SUPPLIED DATA:
═══
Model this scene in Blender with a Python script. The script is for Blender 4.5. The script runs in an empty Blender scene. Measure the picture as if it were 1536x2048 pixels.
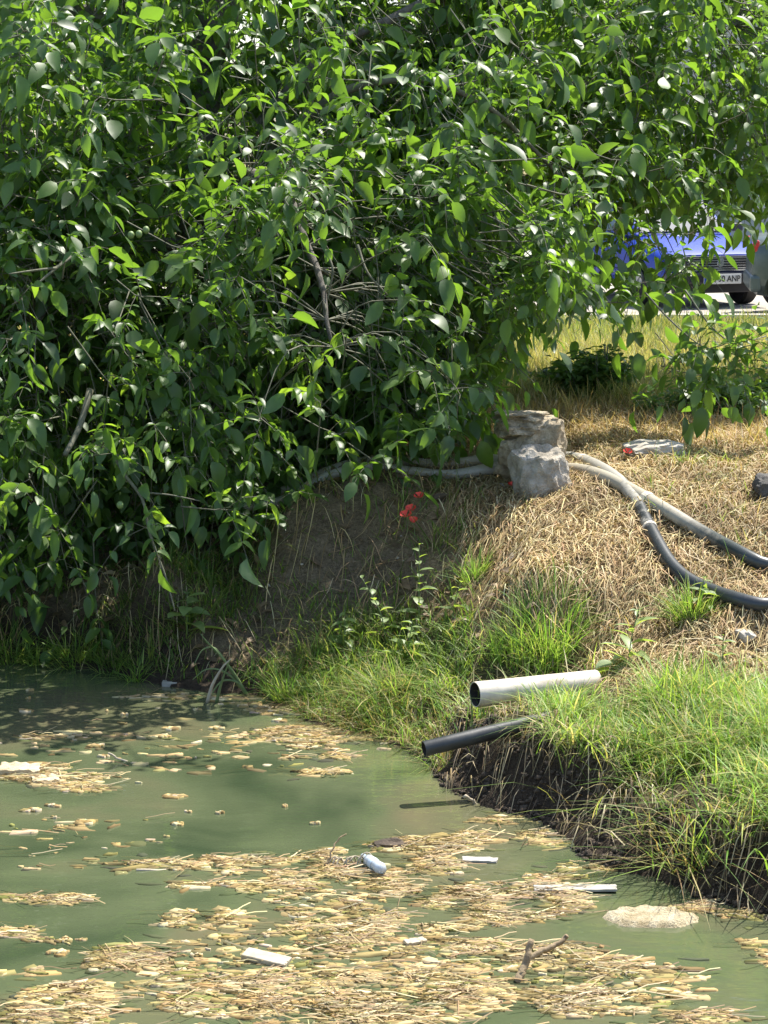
import bpy, bmesh, math, random
import numpy as np
from mathutils import Vector, Matrix, noise as mnoise

random.seed(7)
rng = np.random.default_rng(7)
scene = bpy.context.scene
COL = scene.collection
R = math.radians

# ---------------------------------------------------------------- camera, sky, sun, exposure
F = 4600.0                                   # focal length in pixels of a 1536 x 2048 frame
PITCH = math.atan(724.0 / F)
CAM = Vector((0.0, 0.0, 3.2))
cd = bpy.data.cameras.new("camera")
cam = bpy.data.objects.new("camera", cd)
COL.objects.link(cam)
cam.location = CAM
cam.rotation_euler = (math.pi / 2 - PITCH, 0, 0)
cd.sensor_fit = 'VERTICAL'
cd.sensor_height = 24.0
cd.lens = F / 2048.0 * 24.0
cd.clip_end = 2000
scene.camera = cam

SUN_EL = R(60)
SUN_H = Vector((0.66, 0.75, 0)).normalized()
TOSUN = Vector((SUN_H.x * math.cos(SUN_EL), SUN_H.y * math.cos(SUN_EL), math.sin(SUN_EL)))
world = bpy.data.worlds.new("World")
scene.world = world
world.use_nodes = True
wn = world.node_tree
bg = wn.nodes['Background']
sky = wn.nodes.new('ShaderNodeTexSky')
sky.sky_type = 'NISHITA'
sky.sun_disc = False
sky.sun_elevation = SUN_EL
sky.sun_rotation = math.atan2(SUN_H.x, SUN_H.y)
sky.dust_density = 1.5
wn.links.new(sky.outputs[0], bg.inputs[0])
bg.inputs[1].default_value = 0.15
sl = bpy.data.lights.new("sun", 'SUN')
sl.energy = 5.0
sl.angle = R(0.5)
sl.color = (1.0, 0.95, 0.86)
sun = bpy.data.objects.new("sun", sl)
COL.objects.link(sun)
sun.rotation_euler = TOSUN.to_track_quat('Z', 'Y').to_euler()
scene.view_settings.view_transform = 'Standard'
scene.view_settings.look = 'None'
scene.view_settings.gamma = 1
scene.view_settings.use_curve_mapping = False
scene.view_settings.exposure = 1.05

# ---------------------------------------------------------------- projection helpers
cp, sp = math.cos(PITCH), math.sin(PITCH)
def ray(px, py):
    a = (px - 768) / F; b = -(py - 1024) / F
    return Vector((a, cp + b * sp, -sp + b * cp))
def at(px, py, Y):
    d = ray(px, py); return CAM + d * (Y / d.y)
def on_z(px, py, z=0.0):
    d = ray(px, py); return CAM + d * ((z - CAM.z) / d.z)
def project(P):
    P = np.asarray(P, float)
    y = P[..., 1]; z = P[..., 2] - CAM.z
    dep = y * cp - z * sp
    up = y * sp + z * cp
    return 768 + F * P[..., 0] / dep, 1024 - F * up / dep, dep

# ---------------------------------------------------------------- numeric noise
def _hash(ix, iy, s):
    h = (ix.astype(np.int64) * 374761393 + iy.astype(np.int64) * 668265263 + s * 974634211) & 0xffffffff
    h = ((h ^ (h >> 13)) * 1274126177) & 0xffffffff
    return ((h ^ (h >> 16)) & 0xffff) / 65535.0
def vn(x, y, s=0):
    x = np.asarray(x, float); y = np.asarray(y, float)
    ix = np.floor(x); iy = np.floor(y); fx = x - ix; fy = y - iy
    fx = fx * fx * (3 - 2 * fx); fy = fy * fy * (3 - 2 * fy)
    a = _hash(ix, iy, s); b = _hash(ix + 1, iy, s); c = _hash(ix, iy + 1, s); d = _hash(ix + 1, iy + 1, s)
    return (a + (b - a) * fx) * (1 - fy) + (c + (d - c) * fx) * fy
def fbm(x, y, s=0, o=4):
    t = 0; a = .5
    for i in range(o):
        t = t + a * vn(x * 2 ** i, y * 2 ** i, s + i * 17); a *= .5
    return t

# ---------------------------------------------------------------- mesh helpers
def np_mesh(name, V, Fc, tint=None, smooth=True):
    V = np.ascontiguousarray(V, np.float32); Fc = np.ascontiguousarray(Fc, np.int32)
    me = bpy.data.meshes.new(name)
    me.vertices.add(len(V)); me.vertices.foreach_set('co', V.ravel())
    k = Fc.shape[1]
    me.loops.add(Fc.size); me.loops.foreach_set('vertex_index', Fc.ravel())
    me.polygons.add(len(Fc)); me.polygons.foreach_set('loop_start', np.arange(0, Fc.size, k, dtype=np.int32))
    if smooth: me.polygons.foreach_set('use_smooth', np.ones(len(Fc), bool))
    me.update(calc_edges=True)
    if tint is not None:
        at_ = me.color_attributes.new('tint', 'FLOAT_COLOR', 'POINT')
        c = np.ones((len(V), 4), np.float32); c[:, :3] = tint
        at_.data.foreach_set('color', c.ravel())
    return me

def put(name, me, mat=None, parent=None, label=None, cat=None, group=None, kind=None):
    o = bpy.data.objects.new(name, me)
    COL.objects.link(o)
    if mat is not None and me is not None and not me.materials: me.materials.append(mat)
    if parent is not None: o.parent = parent
    tag(o, label, cat, group, kind)
    return o
def tag(o, label=None, cat=None, group=None, kind=None):
    if label: o['label'] = label
    if cat: o['category'] = cat
    if group: o['group'] = group
    if kind: o['kind'] = kind
    return o
def thing(name, loc, label, cat, group=None, rotz=0.0):
    o = put(name, None, label=label, cat=cat, group=group)
    o.location = loc; o.rotation_euler = (0, 0, rotz)
    return o

class MB:
    """collects pieces of one mesh"""
    def __init__(s): s.v = []; s.f = []
    def add(s, v, f):
        n = len(s.v); s.v += [tuple(p) for p in v]; s.f += [tuple(i + n for i in q) for q in f]
        return s
    def box(s, c, d, M=None):
        x, y, z = d[0] / 2, d[1] / 2, d[2] / 2
        v = [Vector((sx * x, sy * y, sz * z)) + Vector(c) for sx in (-1, 1) for sy in (-1, 1) for sz in (-1, 1)]
        if M: v = [M @ p for p in v]
        return s.add(v, [(0, 1, 3, 2), (4, 6, 7, 5), (0, 4, 5, 1), (2, 3, 7, 6), (0, 2, 6, 4), (1, 5, 7, 3)])
    def tube(s, pts, rad, n=8, caps=True):
        pts = [Vector(p) for p in pts]
        if not isinstance(rad, (list, tuple)): rad = [rad] * len(pts)
        vs = []; fs = []; prev = None
        for i, p in enumerate(pts):
            t = (pts[min(i + 1, len(pts) - 1)] - pts[max(i - 1, 0)])
            t = t.normalized() if t.length > 1e-9 else Vector((0, 0, 1))
            if prev is None:
                u = t.cross(Vector((0, 0, 1)))
                if u.length < .1: u = t.cross(Vector((1, 0, 0)))
            else: u = prev - t * prev.dot(t)
            u.normalize(); prev = u; w = t.cross(u)
            for k in range(n):
                a = 2 * math.pi * k / n
                vs.append(p + (u * math.cos(a) + w * math.sin(a)) * rad[i])
        for i in range(len(pts) - 1):
            for k in range(n):
                fs.append((i * n + k, i * n + (k + 1) % n, (i + 1) * n + (k + 1) % n, (i + 1) * n + k))
        if caps:
            fs.append(tuple(range(n - 1, -1, -1))); fs.append(tuple((len(pts) - 1) * n + k for k in range(n)))
        return s.add(vs, fs)
    def mesh(s, name, smooth=False, bevel=0, seg=2):
        me = bpy.data.meshes.new(name)
        me.from_pydata(s.v, [], s.f)
        bm = bmesh.new(); bm.from_mesh(me)
        bmesh.ops.recalc_face_normals(bm, faces=bm.faces)
        if bevel:
            ed = [e for e in bm.edges if len(e.link_faces) == 2 and e.calc_face_angle(0) > .5]
            bmesh.ops.bevel(bm, geom=ed, offset=bevel, segments=seg, affect='EDGES', profile=.5)
        bm.to_mesh(me); bm.free()
        if smooth: me.shade_smooth()
        return me
    def build(s, name, mat, parent=None, smooth=False, bevel=0, seg=2, **k):
        return put(name, s.mesh(name, smooth, bevel, seg), mat, parent, **k)

def spline(pts, n=8):
    """Catmull-Rom through pts"""
    P = [Vector(p) for p in pts]; P = [2 * P[0] - P[1]] + P + [2 * P[-1] - P[-2]]
    out = []
    for i in range(1, len(P) - 2):
        a, b, c, d = P[i - 1:i + 3]
        for k in range(n):
            t = k / n
            out.append(.5 * (2 * b + (c - a) * t + (2 * a - 5 * b + 4 * c - d) * t * t + (3 * b - a - 3 * c + d) * t ** 3))
    out.append(P[-2]); return out

# ---------------------------------------------------------------- materials
def new_mat(name):
    m = bpy.data.materials.new(name); m.use_nodes = True
    nt = m.node_tree; return m, nt, nt.nodes['Principled BSDF']
def N(nt, t, **kw):
    n = nt.nodes.new(t)
    for k, v in kw.items(): setattr(n, k, v)
    return n
def noise_n(nt, scale, detail=4, rough=.6, coord=None, dist=0):
    n = N(nt, 'ShaderNodeTexNoise'); n.inputs['Scale'].default_value = scale; n.inputs['Detail'].default_value = detail
    n.inputs['Roughness'].default_value = rough; n.inputs['Distortion'].default_value = dist
    if coord is not None: nt.links.new(coord, n.inputs['Vector'])
    return n
def ramp(nt, fac, stops):
    r = N(nt, 'ShaderNodeValToRGB'); e = r.color_ramp.elements
    while len(e) < len(stops): e.new(.5)
    for i, (p, c) in enumerate(stops):
        e[i].position = p; e[i].color = (*c, 1) if len(c) == 3 else c
    nt.links.new(fac, r.inputs[0]); return r
def mixc(nt, fac, a, b, mode='MIX'):
    m = N(nt, 'ShaderNodeMix', data_type='RGBA', blend_type=mode)
    if isinstance(fac, (int, float)): m.inputs[0].default_value = fac
    else: nt.links.new(fac, m.inputs[0])
    for s, v in ((6, a), (7, b)):
        if isinstance(v, tuple): m.inputs[s].default_value = (*v, 1)
        else: nt.links.new(v, m.inputs[s])
    return m.outputs[2]
def bump(nt, h, strength, dist, bs):
    b = N(nt, 'ShaderNodeBump'); b.inputs['Strength'].default_value = strength; b.inputs['Distance'].default_value = dist
    nt.links.new(h, b.inputs['Height']); nt.links.new(b.outputs[0], bs.inputs['Normal'])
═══
DO THIS: Please restate the material above line by line, exactly, beginning at its first line and ending with the line that contains "from mathutils import", without any pictures.

WRITTEN RESPONSE:
Model this scene in Blender with a Python script. The script is for Blender 4.5. The script runs in an empty Blender scene. Measure the picture as if it were 1536x2048 pixels.
import bpy, bmesh, math, random
import numpy as np
from mathutils import Vector, Matrix, noise as mnoise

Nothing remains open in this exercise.